Conocida en la historiografía como la Protesta de Baraguá, la entrevista efectuada el 15 de marzo de ese año entre el mayor general insurrecto y su homólogo español, Arsenio Martínez Campos, puso fin al Pacto del Zanjón, que ofrecía el cese de las hostilidades sin solucionar la situación que levantó en armas a los cubanos.
El escenario era adverso para las ansias libertarias de esta nación antillana; la desunión, la dispersión y el caudillismo arrinconaron la Guerra de los Diez Años (1868-1878) y llevaron a algunos a pactar la injusta paz, en momentos en que en el oriente y centro de la isla los mambises retomaban la lucha.

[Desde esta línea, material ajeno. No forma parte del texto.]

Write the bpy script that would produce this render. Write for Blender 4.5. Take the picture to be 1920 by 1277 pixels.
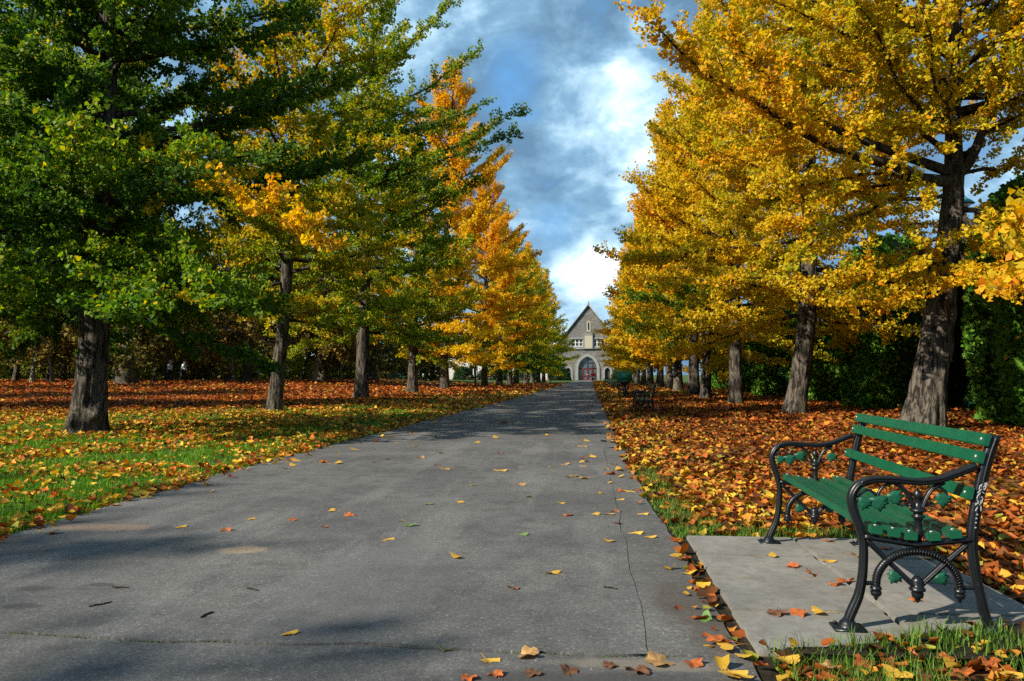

De acuerdo con historiadores, ni la soberbia inicial del representante español, ni las alabanzas al percibir la estatura moral del Titán de Bronce, pudieron condicionar el diálogo, que nunca fue concebido por Maceo como tal, sino como la oportunidad de ratificar la voluntad de los cubanos de continuar la guerra.
En Cuba nunca podría haber paz sin independencia ni abolición de la esclavitud, advirtió Maceo a su interlocutor, enunciando los objetivos supremos por los que el pueblo cubano se había lanzado a la lucha armada en 1868.
El encuentro no podría terminar de otra forma: ¿’No nos entendemos?’, preguntó el español, ‘No nos entendemos’ replicó tajante Maceo.
Al proclamar su decisión irrevocable de combatir, el insigne revolucionario arrastró a jefes, oficiales y soldados, e inspiró la lucha de generaciones posteriores.
Un siglo después de esos hechos, el líder histórico de la Revolución cubana, Fidel Castro, afirmó que con la Protesta de Baraguá llegó a su punto más alto el espíritu patriótico y revolucionario del pueblo cubano.
‘Las banderas de la Patria y de la verdadera Revolución, con independencia y con justicia social, fueron colocadas en su sitial más alto’, expresó.
Un principio que ratificó en el Juramento del 19 de febrero del 2000, cuando aseveró que Cuba sería un eterno Baraguá.